Retirement is a distant dream for most millennials, but other goals should be set in the meantime, as those will affect how they invest. Buying a house, getting married, setting aside college funds for the children – all will affect an investing strategy.

Start with a tax-free savings account (TFSA) rather than a registered retirement savings plan (RRSP). “If you need flexibility in what you’re doing, then invest within your TFSA first and you can catch up with the RRSP later,” Ms. Bezaire says.

Manage debt

A lot of millennials carry college or university debt, but that need not hold up an investment strategy. Some financial planners advocate paying loans off as soon as possible, but they don’t all agree.

“Budget how much you want to pay down on your debt and take the balance of it and put it into investing,” says Ms.

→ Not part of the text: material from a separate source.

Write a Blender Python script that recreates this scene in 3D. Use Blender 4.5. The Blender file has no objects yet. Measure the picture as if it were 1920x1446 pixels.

Bezaire.

Embrace risk

With about 45 years or so until retirement, millennials as a group are the most able to embrace risk. But some can go too far.

Patrick French, principal at Edward Jones in Mississauga, draws on his own experience as a cautionary tale. In his younger days he was always looking to hit an investing home run. At age 19 he made his first RRSP contribution and decided to invest in a junior mining stock. The company is no longer in business, and the move set his plans back as he lost his money and the RRSP contribution room as well.

“That was an unacceptable level of risk. I should never have done it,” he says. “So people need to be in the market, but through a diversified portfolio of high-quality companies, what I at that age would have called a really boring portfolio.”

Following this strategy, he says, will provide consistent performance. “You have to have equity exposure, particularly at that age. But you manage that risk by being diversified and holding high quality stocks.”

Be disciplined

Choose an amount to invest each month, whether it’s $100 or $200, and stick with it. Set up a consistent contribution through a preauthorized contribution and/or dividend reinvestment, Mr. Owen says.

“Nothing is better for a financial plan than consistency, commitment and time,” he says, “and millennials have got the time.”